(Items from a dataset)
►

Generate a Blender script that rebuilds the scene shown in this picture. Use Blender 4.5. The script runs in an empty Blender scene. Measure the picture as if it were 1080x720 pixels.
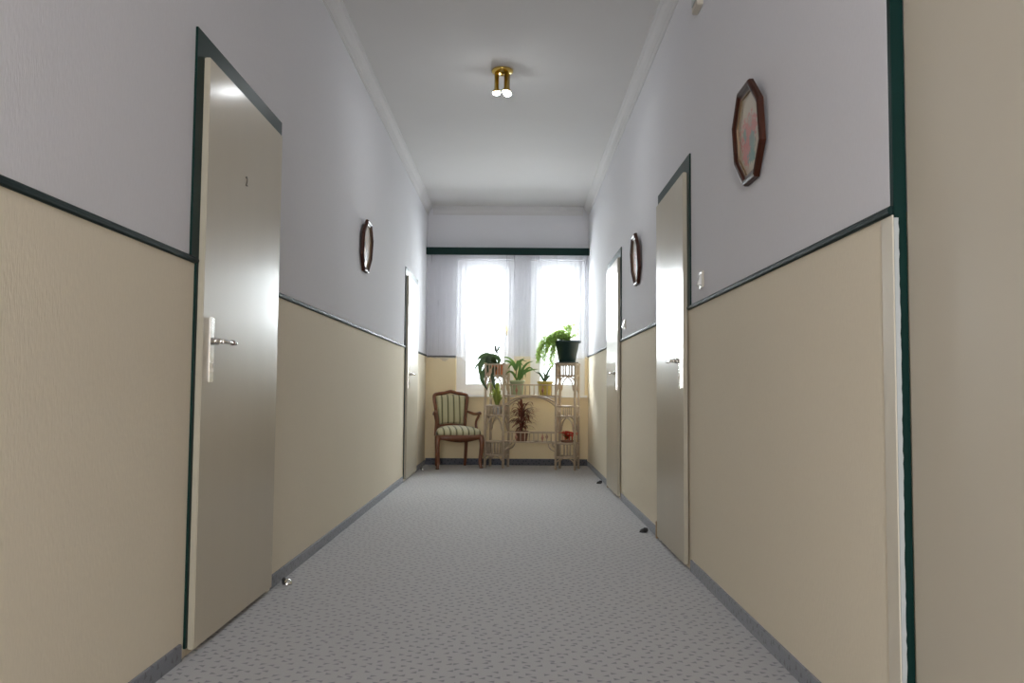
import bpy, bmesh, math, random
from mathutils import Vector, Matrix
random.seed(7)
PI = math.pi
sc = bpy.context.scene
COL = sc.collection

# ------------------------------------------------------------------ materials
def nm(name):
    m = bpy.data.materials.new(name); m.use_nodes = True
    nt = m.node_tree; b = nt.nodes['Principled BSDF']
    return m, nt, b

def N(nt, typ, **kw):
    n = nt.nodes.new(typ)
    for k, v in kw.items():
        if k == 'ins':
            for a, c in v.items(): n.inputs[a].default_value = c
        else: setattr(n, k, v)
    return n

def math_n(nt, op, a, b=None, c=None):
    n = nt.nodes.new('ShaderNodeMath'); n.operation = op
    for i, v in enumerate((a, b, c)):
        if v is None: continue
        if isinstance(v, (int, float)): n.inputs[i].default_value = v
        else: nt.links.new(v, n.inputs[i])
    return n.outputs[0]

def mix_c(nt, fac, a, b):
    n = nt.nodes.new('ShaderNodeMix'); n.data_type = 'RGBA'
    for i, v in ((0, fac), (6, a), (7, b)):
        if isinstance(v, (int, float)): n.inputs[i].default_value = v
        elif isinstance(v, tuple): n.inputs[i].default_value = (*v, 1)
        else: nt.links.new(v, n.inputs[i])
    return n.outputs[2]

def plain(name, c, rough=.5, metal=0, var=.08, scale=14, coat=0, bump=0, bscale=200, stretch=(1, 1, 1), spec=.5):
    m, nt, b = nm(name)
    tc = N(nt, 'ShaderNodeTexCoord'); mp = N(nt, 'ShaderNodeMapping', ins={'Scale': stretch})
    nt.links.new(tc.outputs['Object'], mp.inputs[0])
    no = N(nt, 'ShaderNodeTexNoise', ins={'Scale': scale, 'Detail': 4.0})
    nt.links.new(mp.outputs[0], no.inputs['Vector'])
    dark = tuple(x * (1 - var) for x in c); lite = tuple(min(1, x * (1 + var)) for x in c)
    nt.links.new(mix_c(nt, no.outputs['Fac'], dark, lite), b.inputs['Base Color'])
    b.inputs['Roughness'].default_value = rough; b.inputs['Metallic'].default_value = metal
    b.inputs['Coat Weight'].default_value = coat; b.inputs['Coat Roughness'].default_value = .16; b.inputs['Coat IOR'].default_value = 1.4
    b.inputs['Specular IOR Level'].default_value = spec
    if bump:
        n2 = N(nt, 'ShaderNodeTexNoise', ins={'Scale': bscale, 'Detail': 3.0})
        nt.links.new(mp.outputs[0], n2.inputs['Vector'])
        bp = N(nt, 'ShaderNodeBump', ins={'Strength': bump, 'Distance': .002})
        nt.links.new(n2.outputs['Fac'], bp.inputs['Height']); nt.links.new(bp.outputs[0], b.inputs['Normal'])
    return m

def emit(name, c, s):
    m, nt, b = nm(name)
    b.inputs['Base Color'].default_value = (.8, .8, .8, 1)
    b.inputs['Emission Color'].default_value = (*c, 1); b.inputs['Emission Strength'].default_value = s
    return m

def carpet(name, base, dark, upright=False, blue=0.0):
    m, nt, b = nm(name)
    geo = N(nt, 'ShaderNodeNewGeometry'); sp = N(nt, 'ShaderNodeSeparateXYZ')
    nt.links.new(geo.outputs['Position'], sp.inputs[0])
    cb = N(nt, 'ShaderNodeCombineXYZ')
    if upright:      # carpet strip standing on the wall: run along the wall and height
        nt.links.new(math_n(nt, 'ADD', sp.outputs[0], sp.outputs[1]), cb.inputs[0]); nt.links.new(sp.outputs[2], cb.inputs[1])
    else:
        nt.links.new(sp.outputs[0], cb.inputs[0]); nt.links.new(sp.outputs[1], cb.inputs[1])
    vo = N(nt, 'ShaderNodeTexVoronoi', voronoi_dimensions='2D', ins={'Scale': 23.5, 'Randomness': .66})
    ro = N(nt, 'ShaderNodeVectorRotate', rotation_type='Z_AXIS', ins={'Angle': .61}); nt.links.new(cb.outputs[0], ro.inputs['Vector'])
    rb = N(nt, 'ShaderNodeVectorRotate', rotation_type='Z_AXIS', ins={'Angle': -.61})
    nt.links.new(ro.outputs[0], vo.inputs['Vector'])
    sc_ = N(nt, 'ShaderNodeVectorMath', operation='SUBTRACT')
    nt.links.new(ro.outputs[0], sc_.inputs[0]); nt.links.new(vo.outputs['Position'], sc_.inputs[1])
    d = N(nt, 'ShaderNodeSeparateXYZ'); nt.links.new(sc_.outputs[0], rb.inputs['Vector']); nt.links.new(rb.outputs[0], d.inputs[0])
    sx, sy = d.outputs[0], d.outputs[1]
    vc = N(nt, 'ShaderNodeSeparateColor'); nt.links.new(vo.outputs['Color'], vc.inputs[0])
    sgn = math_n(nt, 'SUBTRACT', math_n(nt, 'MULTIPLY', math_n(nt, 'GREATER_THAN', vc.outputs[0], .5), 2.0), 1.0)
    lx = math_n(nt, 'MULTIPLY', sx, sgn)
    sh = math_n(nt, 'ADD', sy, math_n(nt, 'MULTIPLY', lx, math_n(nt, 'SUBTRACT', vc.outputs[1], .5)))
    if upright: lx, sh = sh, lx
    # triangle: half height shrinks with lx
    wid = math_n(nt, 'MULTIPLY', math_n(nt, 'SUBTRACT', .0115, lx), .52)
    ins = math_n(nt, 'SUBTRACT', wid, math_n(nt, 'ABSOLUTE', sh))
    cut = math_n(nt, 'ADD', lx, .0095)
    f = math_n(nt, 'MINIMUM', ins, cut)
    mr = N(nt, 'ShaderNodeMapRange', ins={1: -.0014, 2: .0014, 3: 0.0, 4: 1.0}); nt.links.new(f, mr.inputs[0])
    no = N(nt, 'ShaderNodeTexNoise', ins={'Scale': 420.0, 'Detail': 2.0}); nt.links.new(geo.outputs['Position'], no.inputs['Vector'])
    n2 = N(nt, 'ShaderNodeTexNoise', ins={'Scale': 2.2, 'Detail': 3.0}); nt.links.new(geo.outputs['Position'], n2.inputs['Vector'])
    fine = mix_c(nt, no.outputs['Fac'], tuple(x * .80 for x in base), tuple(x * 1.2 for x in base))
    worn = mix_c(nt, n2.outputs['Fac'], tuple(x * .94 for x in base), tuple(x * 1.06 for x in base))
    bc = mix_c(nt, .5, fine, worn)
    nt.links.new(mix_c(nt, math_n(nt, 'MULTIPLY', mr.outputs[0], .85), bc, dark), b.inputs['Base Color'])
    b.inputs['Roughness'].default_value = .8; b.inputs['Specular IOR Level'].default_value = .35
    b.inputs['Sheen Weight'].default_value = .3
    bp = N(nt, 'ShaderNodeBump', ins={'Strength': .35, 'Distance': .003})
    nt.links.new(no.outputs['Fac'], bp.inputs['Height']); nt.links.new(bp.outputs[0], b.inputs['Normal'])
    return m

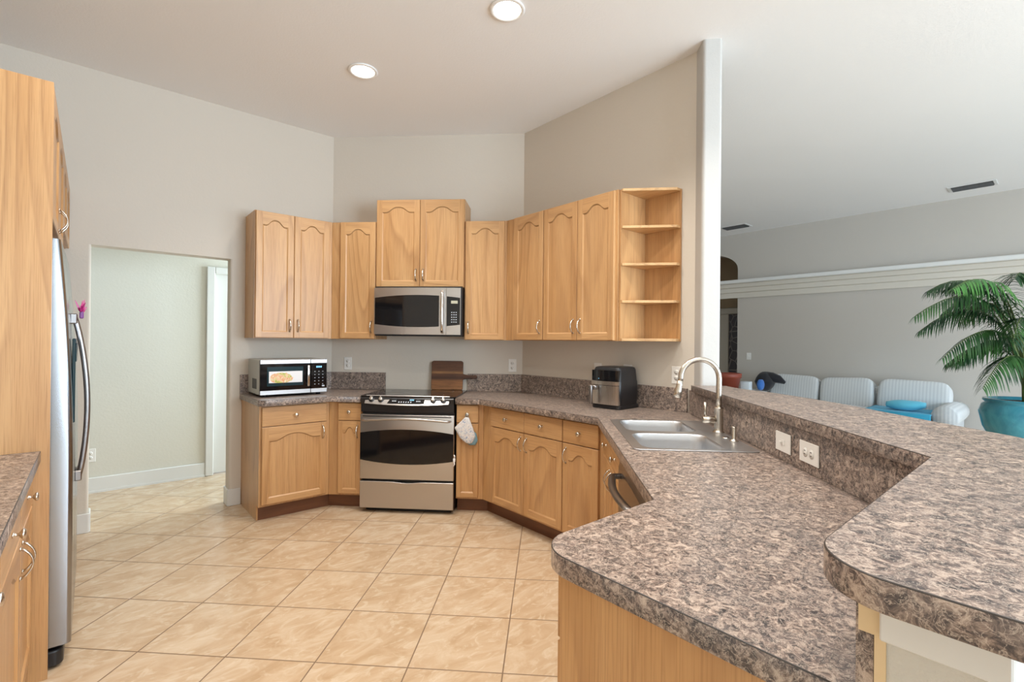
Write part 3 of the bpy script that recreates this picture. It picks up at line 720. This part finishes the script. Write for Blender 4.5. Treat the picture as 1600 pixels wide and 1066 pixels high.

◄

REQUIRED TASK = Where a line above includes "scene", copy that line.

RESULT OF THIS TASK =
Generate a Blender script that rebuilds the scene shown in this picture. Use Blender 4.5. The script runs in an empty Blender scene. Measure the picture as if it were 1080x720 pixels.
sc = bpy.context.scene